▶ [Source material]:

•••••

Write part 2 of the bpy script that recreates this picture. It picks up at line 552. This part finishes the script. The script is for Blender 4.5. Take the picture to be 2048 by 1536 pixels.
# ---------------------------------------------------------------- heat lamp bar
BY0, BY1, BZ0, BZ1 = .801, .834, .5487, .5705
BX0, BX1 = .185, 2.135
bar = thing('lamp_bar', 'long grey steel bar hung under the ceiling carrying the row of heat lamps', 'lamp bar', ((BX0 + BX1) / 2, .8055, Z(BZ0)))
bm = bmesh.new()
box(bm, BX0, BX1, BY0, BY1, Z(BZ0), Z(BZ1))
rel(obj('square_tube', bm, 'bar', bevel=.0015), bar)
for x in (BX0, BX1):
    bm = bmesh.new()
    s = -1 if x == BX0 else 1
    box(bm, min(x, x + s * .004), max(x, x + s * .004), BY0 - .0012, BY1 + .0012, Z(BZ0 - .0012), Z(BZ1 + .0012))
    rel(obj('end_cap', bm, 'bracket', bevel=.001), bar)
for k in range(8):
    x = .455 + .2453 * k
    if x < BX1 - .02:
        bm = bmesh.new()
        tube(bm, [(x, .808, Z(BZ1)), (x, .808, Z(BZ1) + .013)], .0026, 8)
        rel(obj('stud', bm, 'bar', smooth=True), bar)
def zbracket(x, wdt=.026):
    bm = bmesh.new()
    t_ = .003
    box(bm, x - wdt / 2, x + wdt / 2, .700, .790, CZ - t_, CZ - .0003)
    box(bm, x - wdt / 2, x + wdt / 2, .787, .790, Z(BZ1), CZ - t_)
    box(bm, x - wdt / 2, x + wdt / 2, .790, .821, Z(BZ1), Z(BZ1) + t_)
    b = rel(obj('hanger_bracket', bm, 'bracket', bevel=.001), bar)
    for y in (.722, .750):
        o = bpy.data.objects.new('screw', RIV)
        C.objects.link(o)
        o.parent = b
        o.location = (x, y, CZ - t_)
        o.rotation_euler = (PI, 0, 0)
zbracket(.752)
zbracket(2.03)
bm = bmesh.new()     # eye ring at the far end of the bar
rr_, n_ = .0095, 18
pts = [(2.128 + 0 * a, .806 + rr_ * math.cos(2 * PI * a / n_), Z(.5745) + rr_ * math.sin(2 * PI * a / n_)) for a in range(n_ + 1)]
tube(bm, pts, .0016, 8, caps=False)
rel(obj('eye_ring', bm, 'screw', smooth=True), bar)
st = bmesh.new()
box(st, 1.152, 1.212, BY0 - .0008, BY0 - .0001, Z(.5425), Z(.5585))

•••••

▶ [Task prompt]: Recopy all the lines exactly as they appear.

▶ [Complete output]:
Write part 2 of the bpy script that recreates this picture. It picks up at line 552. This part finishes the script. The script is for Blender 4.5. Take the picture to be 2048 by 1536 pixels.
# ---------------------------------------------------------------- heat lamp bar
BY0, BY1, BZ0, BZ1 = .801, .834, .5487, .5705
BX0, BX1 = .185, 2.135
bar = thing('lamp_bar', 'long grey steel bar hung under the ceiling carrying the row of heat lamps', 'lamp bar', ((BX0 + BX1) / 2, .8055, Z(BZ0)))
bm = bmesh.new()
box(bm, BX0, BX1, BY0, BY1, Z(BZ0), Z(BZ1))
rel(obj('square_tube', bm, 'bar', bevel=.0015), bar)
for x in (BX0, BX1):
    bm = bmesh.new()
    s = -1 if x == BX0 else 1
    box(bm, min(x, x + s * .004), max(x, x + s * .004), BY0 - .0012, BY1 + .0012, Z(BZ0 - .0012), Z(BZ1 + .0012))
    rel(obj('end_cap', bm, 'bracket', bevel=.001), bar)
for k in range(8):
    x = .455 + .2453 * k
    if x < BX1 - .02:
        bm = bmesh.new()
        tube(bm, [(x, .808, Z(BZ1)), (x, .808, Z(BZ1) + .013)], .0026, 8)
        rel(obj('stud', bm, 'bar', smooth=True), bar)
def zbracket(x, wdt=.026):
    bm = bmesh.new()
    t_ = .003
    box(bm, x - wdt / 2, x + wdt / 2, .700, .790, CZ - t_, CZ - .0003)
    box(bm, x - wdt / 2, x + wdt / 2, .787, .790, Z(BZ1), CZ - t_)
    box(bm, x - wdt / 2, x + wdt / 2, .790, .821, Z(BZ1), Z(BZ1) + t_)
    b = rel(obj('hanger_bracket', bm, 'bracket', bevel=.001), bar)
    for y in (.722, .750):
        o = bpy.data.objects.new('screw', RIV)
        C.objects.link(o)
        o.parent = b
        o.location = (x, y, CZ - t_)
        o.rotation_euler = (PI, 0, 0)
zbracket(.752)
zbracket(2.03)
bm = bmesh.new()     # eye ring at the far end of the bar
rr_, n_ = .0095, 18
pts = [(2.128 + 0 * a, .806 + rr_ * math.cos(2 * PI * a / n_), Z(.5745) + rr_ * math.sin(2 * PI * a / n_)) for a in range(n_ + 1)]
tube(bm, pts, .0016, 8, caps=False)
rel(obj('eye_ring', bm, 'screw', smooth=True), bar)
st = bmesh.new()
box(st, 1.152, 1.212, BY0 - .0008, BY0 - .0001, Z(.5425), Z(.5585))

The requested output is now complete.